The Turkish choreographer Korhan Basaran isn’t interested in beating around the bush: the title of his evening-length show last Tuesday night at the Ailey Citigroup Theater was “I am Korhan, this is my dance!” He began “On Life,” the final section, which was inspired by New York, chatting with audience members while wearing an “I ♥ NY” T-shirt.

There’s something charming about this, even (or especially) if it might cause a grizzled New Yorker to raise an eyebrow or two: Mr. Basaran ended that section alone onstage, dripping with sweat, his intense mien slowly softening into an earnest smile. You want to root for this immigrant artist, whose breathless program biography describes him as “based in the mighty New York”; “On Life,” with its buckling, collapsing phrases set to Philip Glass, pushes the dancers to drenched exhaustion in a clear emulation of chaotic, at times alienating, urban life. (The dancer Jenna Otter is particularly effective here.)

It is also too clearly in conceptual debt to Twyla Tharp’s tour de force ballet “In the Upper Room,” giving little idea of Mr. Basaran’s own choreographic voice. He favors a fairly routine and limited movement vocabulary, juxtaposing an emphasis on weight with bounding leaps and air-licking extensions.

Theatrical touches are in abundance: the dancers begin the concert by jostling with one another to tell the audience "I am Korhan, this is my dance" or some variation on it. Later they interrupt their often lyrical phrases with screams that unfortunately become humorous.
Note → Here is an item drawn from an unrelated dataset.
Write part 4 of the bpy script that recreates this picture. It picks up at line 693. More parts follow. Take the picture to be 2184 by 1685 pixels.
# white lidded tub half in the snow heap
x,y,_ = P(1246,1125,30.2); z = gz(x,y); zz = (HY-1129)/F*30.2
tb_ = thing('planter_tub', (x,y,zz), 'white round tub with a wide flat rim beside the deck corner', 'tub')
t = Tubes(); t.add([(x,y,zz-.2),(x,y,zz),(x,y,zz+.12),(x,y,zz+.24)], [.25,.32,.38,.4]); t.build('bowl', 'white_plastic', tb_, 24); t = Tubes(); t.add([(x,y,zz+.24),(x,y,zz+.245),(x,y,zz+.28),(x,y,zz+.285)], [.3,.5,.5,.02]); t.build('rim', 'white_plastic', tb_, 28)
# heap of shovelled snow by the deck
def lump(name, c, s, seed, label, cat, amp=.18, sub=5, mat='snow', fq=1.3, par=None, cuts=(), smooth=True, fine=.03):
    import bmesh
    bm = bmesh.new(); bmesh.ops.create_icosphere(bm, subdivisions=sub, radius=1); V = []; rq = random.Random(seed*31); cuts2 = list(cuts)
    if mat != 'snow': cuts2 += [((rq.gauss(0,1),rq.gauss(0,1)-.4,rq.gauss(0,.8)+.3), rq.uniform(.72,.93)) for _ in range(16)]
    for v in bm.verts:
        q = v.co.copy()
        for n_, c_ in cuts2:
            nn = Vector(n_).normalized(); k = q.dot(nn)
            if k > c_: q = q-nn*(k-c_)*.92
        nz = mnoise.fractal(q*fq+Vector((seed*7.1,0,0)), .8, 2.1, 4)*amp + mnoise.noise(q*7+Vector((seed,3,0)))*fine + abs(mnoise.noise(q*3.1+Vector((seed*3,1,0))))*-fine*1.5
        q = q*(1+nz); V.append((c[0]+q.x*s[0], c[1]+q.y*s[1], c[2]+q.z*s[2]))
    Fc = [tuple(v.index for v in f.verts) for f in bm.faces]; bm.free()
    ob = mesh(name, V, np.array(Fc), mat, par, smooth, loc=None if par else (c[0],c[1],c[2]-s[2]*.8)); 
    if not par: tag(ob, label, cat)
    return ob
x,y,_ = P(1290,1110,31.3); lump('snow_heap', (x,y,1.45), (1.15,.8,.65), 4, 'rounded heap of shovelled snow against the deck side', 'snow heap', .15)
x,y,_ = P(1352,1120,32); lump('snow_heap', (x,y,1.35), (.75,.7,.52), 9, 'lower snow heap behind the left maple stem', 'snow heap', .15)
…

This is partly because there is little sense that the six performers, aside from Mr. Basaran, are fully inhabiting the emotional deliveries he asks of them; gestures that are meant to seem tortured instead come off as tics. It is not until he takes the stage that moodier and more introspective edges begin to shine through the dance, fraying its more conventional edges. There’s something appealingly world-weary about his delivery; perhaps the man’s a New Yorker after all.